Toll Brothers continues to focus on projects where the company knows it can build immediately, he said. Earlier this month, the firm bought its first New York City property in years for $44 million. It was the site of a controversial hotel on the controversial Marrakech Hotel on the Upper West Side. When asked about it, and the company’s outlook on New York City’s struggling condo market, Yearley declined to comment.

“New York has felt better this summer,” he said vaguely. The city accounts for “only 3 percent of our business at the moment, but it feels better this summer.”

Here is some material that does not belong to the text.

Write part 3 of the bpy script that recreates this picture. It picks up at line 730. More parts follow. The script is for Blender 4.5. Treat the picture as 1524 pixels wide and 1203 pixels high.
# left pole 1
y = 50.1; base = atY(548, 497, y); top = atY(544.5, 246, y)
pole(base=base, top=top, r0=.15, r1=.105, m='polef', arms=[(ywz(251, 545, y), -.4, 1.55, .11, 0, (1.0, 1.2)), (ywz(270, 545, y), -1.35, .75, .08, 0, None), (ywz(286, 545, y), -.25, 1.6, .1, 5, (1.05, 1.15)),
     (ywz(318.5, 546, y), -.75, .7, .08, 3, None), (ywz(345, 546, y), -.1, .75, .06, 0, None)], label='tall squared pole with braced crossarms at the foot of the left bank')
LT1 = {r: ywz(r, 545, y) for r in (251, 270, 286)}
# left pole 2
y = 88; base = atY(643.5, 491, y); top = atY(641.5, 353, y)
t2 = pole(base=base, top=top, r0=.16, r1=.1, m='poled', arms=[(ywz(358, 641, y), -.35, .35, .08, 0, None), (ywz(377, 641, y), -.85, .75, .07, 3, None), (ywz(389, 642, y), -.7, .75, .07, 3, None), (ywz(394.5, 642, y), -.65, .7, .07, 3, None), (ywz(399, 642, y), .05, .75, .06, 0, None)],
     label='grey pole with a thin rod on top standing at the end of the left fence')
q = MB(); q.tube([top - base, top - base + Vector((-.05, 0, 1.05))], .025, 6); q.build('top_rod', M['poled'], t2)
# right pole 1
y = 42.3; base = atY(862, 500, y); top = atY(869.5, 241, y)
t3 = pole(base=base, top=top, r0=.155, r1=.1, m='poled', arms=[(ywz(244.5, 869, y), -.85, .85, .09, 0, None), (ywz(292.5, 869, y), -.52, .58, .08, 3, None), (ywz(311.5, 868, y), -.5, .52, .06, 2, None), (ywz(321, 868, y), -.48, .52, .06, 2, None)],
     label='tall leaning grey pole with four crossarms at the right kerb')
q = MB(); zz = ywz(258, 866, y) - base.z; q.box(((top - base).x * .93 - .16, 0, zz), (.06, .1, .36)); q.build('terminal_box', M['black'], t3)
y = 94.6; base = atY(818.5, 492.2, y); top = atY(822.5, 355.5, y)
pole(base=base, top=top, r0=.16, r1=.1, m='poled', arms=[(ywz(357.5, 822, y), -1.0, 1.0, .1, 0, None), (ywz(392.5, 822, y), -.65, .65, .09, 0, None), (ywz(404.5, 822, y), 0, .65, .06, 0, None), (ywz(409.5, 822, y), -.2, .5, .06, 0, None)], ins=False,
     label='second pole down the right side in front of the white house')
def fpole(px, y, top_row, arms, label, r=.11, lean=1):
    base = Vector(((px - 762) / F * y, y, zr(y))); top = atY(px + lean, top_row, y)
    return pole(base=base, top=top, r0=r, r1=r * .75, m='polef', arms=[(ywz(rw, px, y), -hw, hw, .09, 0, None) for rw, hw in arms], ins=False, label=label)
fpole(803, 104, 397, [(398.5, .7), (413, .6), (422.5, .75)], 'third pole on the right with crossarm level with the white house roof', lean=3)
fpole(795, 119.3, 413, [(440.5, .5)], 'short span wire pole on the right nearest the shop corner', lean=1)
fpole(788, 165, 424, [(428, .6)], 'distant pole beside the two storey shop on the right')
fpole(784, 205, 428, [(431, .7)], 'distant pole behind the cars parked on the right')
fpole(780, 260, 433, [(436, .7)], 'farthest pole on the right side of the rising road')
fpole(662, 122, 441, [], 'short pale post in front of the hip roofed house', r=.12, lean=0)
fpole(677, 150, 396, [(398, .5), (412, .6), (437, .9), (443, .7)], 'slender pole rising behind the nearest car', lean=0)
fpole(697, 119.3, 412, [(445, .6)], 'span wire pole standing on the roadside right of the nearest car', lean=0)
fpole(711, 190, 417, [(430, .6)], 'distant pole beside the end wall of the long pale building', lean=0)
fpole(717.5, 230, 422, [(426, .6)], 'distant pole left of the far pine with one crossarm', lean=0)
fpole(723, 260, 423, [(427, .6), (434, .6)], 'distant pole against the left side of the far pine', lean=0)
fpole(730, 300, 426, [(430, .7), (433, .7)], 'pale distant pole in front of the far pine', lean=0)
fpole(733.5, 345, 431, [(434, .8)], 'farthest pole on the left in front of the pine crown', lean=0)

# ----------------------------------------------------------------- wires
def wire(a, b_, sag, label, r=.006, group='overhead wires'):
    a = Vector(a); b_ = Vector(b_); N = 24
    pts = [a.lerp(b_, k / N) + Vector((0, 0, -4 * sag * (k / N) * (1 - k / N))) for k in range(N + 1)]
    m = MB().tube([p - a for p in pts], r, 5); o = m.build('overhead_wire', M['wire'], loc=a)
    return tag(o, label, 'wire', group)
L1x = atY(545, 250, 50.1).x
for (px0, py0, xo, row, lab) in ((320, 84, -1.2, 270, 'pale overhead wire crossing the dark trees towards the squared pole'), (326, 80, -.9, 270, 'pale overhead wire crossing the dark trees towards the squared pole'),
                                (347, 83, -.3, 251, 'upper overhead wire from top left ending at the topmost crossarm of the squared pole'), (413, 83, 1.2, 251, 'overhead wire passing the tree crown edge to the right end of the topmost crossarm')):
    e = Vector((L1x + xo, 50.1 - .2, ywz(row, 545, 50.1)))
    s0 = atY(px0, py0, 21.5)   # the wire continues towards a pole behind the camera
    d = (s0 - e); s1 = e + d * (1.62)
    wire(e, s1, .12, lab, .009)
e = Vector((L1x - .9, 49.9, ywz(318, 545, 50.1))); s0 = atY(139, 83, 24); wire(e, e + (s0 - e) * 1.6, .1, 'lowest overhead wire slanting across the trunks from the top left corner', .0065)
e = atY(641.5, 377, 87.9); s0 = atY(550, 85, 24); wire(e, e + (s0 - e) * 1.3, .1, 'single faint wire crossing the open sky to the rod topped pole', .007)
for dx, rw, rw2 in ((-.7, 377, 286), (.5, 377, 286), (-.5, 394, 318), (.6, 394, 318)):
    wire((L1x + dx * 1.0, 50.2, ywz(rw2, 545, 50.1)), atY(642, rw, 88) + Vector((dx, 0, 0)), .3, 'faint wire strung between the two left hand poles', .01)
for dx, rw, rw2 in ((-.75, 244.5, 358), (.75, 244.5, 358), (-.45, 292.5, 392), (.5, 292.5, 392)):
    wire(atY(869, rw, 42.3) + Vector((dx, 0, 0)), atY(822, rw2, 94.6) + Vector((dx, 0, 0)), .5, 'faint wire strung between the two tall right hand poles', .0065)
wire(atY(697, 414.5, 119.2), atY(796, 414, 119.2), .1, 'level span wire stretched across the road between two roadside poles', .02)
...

Barclays’ analyst Matthew Bouley noted that Toll Brothers has generally been “pulling back” in New York, and City Living’s business has been shifting into joint ventures outside of Manhattan. “It’s a pullback from NYC on-balance sheet exposure to off-balance sheet joint ventures in other regions,” he wrote in an email.

In June, the penthouse at the Toll Brothers’ condo at 1110 Park Avenue finally sold at half its original price, meanwhile, the firm completed its 140-unit condo at 121 East 22nd Street in Gramercy Park, which is aiming for a $450 million sellout.

Clarification: A quote from Bouley was added to clarify his point.